Generalísimo Francisco Franco (Ferrol, La Coruña, 1892-El Pardo, 1975. Gobernó treintainueve años). Un hombre mediocre para un país sojuzgado por su propio fracaso como nación, tras la guerra civil. Entró en Madrid (Desfile de la Victoria nunca antes visto) con doscientos cincuenta mil hombres, tres mil camiones, mil vehículos con cañones, tres mil ametralladoras y un millón de participantes para otro millón de espectadores. Solo así se explica que permaneciera en el poder cuarenta años sin especial oposición. No fue rey, pero se comportó en todo momento como un monarca absoluto, taimado y vengativo. Vivió en uno de los sitios reales, el palacio del Pardo, con austeridad castrense, y practicó el ejercicio de la pesca y la caza con la misma obsesión que Carlos IV. Si bien su Régimen se suavizó con los años, entró en el gobierno de España y salió de él y de la vida firmando sentencias de muerte, miles en todo su mandato. Los logros económicos y sociales de su dictadura permanecerán eternamente manchados por los crímenes de todo tipo con que la sostuvo. Dejó la jefatura del Estado en manos de

Juan Carlos I (Roma, 1938), hijo de un don Juan de Borbón que jamás fue rey y nieto de Alfonso XIII. Empleó tres años en desmontar las estructuras franquistas, lo que se tardó en redactar y aprobar una nueva Constitución democrática (1978): «De la ley a la ley» fue la fórmula. Que se sepa no tiene aún sobrenombre («el Breve», vaticinó Santiago Carrillo, secretario del Pce y más tarde clave en la Transición y defensor de la monarquía parlamentaria). Político hábil y campechano, facilitó la reconciliación entre españoles, no sin sobresaltos (intento de un golpe de Estado en 1981 capitaneado por un guardia civil con tricornio, al más puro estilo de los pronunciamientos del XIX , y capeado por él al más puro estilo galaicoborbonés). Su reinado, que ha durado treintainueve años, está considerado el más próspero y pacífico de la historia, cupiéndole el honor de haber convertido la monarquía parlamentaria en la gran defensora de los valores republicanos. Sus trapicheos de comisionista le empujaron en 2020 a una sonada «espantá» que le llevó al extranjero, la más grave equivocación de su reinado. Lo resumió él mismo en una frase tremenda: «Los menores de cuarenta años me recordarán solo por ser el de Corinna [la amante que destapó sus supuestos tejemanejes], el elefante [de una cacería en Botsuana, a la que se escapó sin permiso y que le obligó a comparecer ante la opinión pública: “Lo siento mucho, m’equivocao , y no volverá a ocurrir”] y el maletín [de los millones de euros presuntamente escamoteados al fisco o blanqueados en bancos suizos]».

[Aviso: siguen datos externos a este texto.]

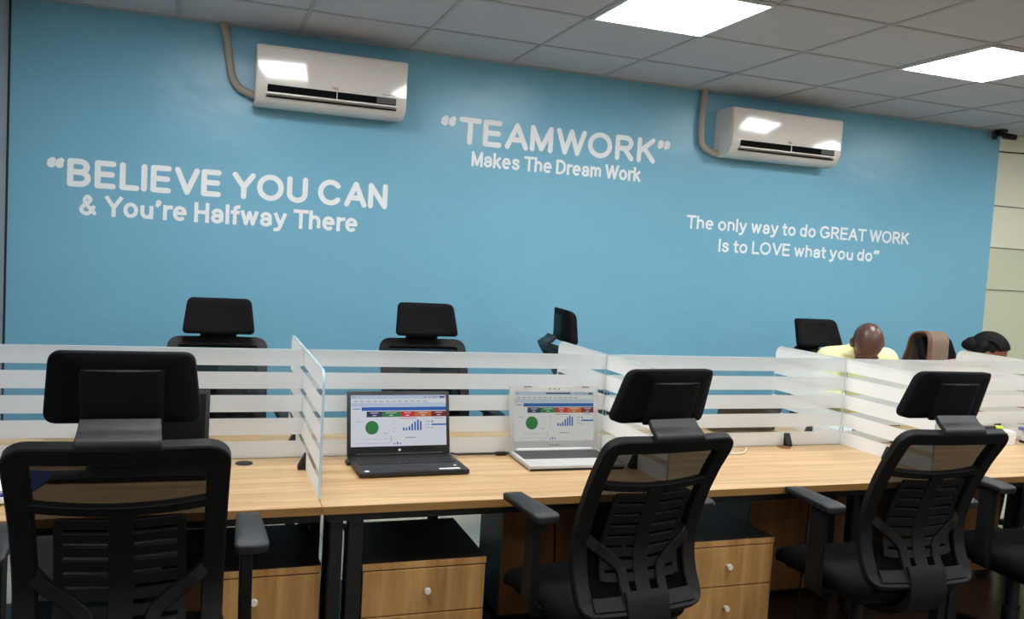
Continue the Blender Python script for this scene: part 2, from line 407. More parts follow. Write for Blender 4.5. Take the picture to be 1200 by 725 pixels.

Y eso que para entonces, 2014, ya había abdicado en su hijo,

Felipe VI (Madrid, 1968), cuyo cometido principal en la actualidad es hacer cumplir la Constitución, preservar la soberanía nacional y mantener unido el reino, frente a quienes tratan de traer a España al menos y de momento tres repúblicas independientes distintas, a saber: la tercera República española, defendida por la extrema izquierda (hoy en el gobierno, desde el que, tras pedir referendos de autodeterminación a todos los territorios que lo soliciten, ha empezado a pedir otro sobre la monarquía); y, por los nacionalistas vascos y catalanes, la República Vasca y la República Catalana, proclamada esta última en 2017 durante veintisiete vibrantes segundos por quienes ya han sido juzgados y condenados a varios años de prisión, a la espera, según han anunciado, de volver a intentarlo en breve y con mayor gallardía si cabe.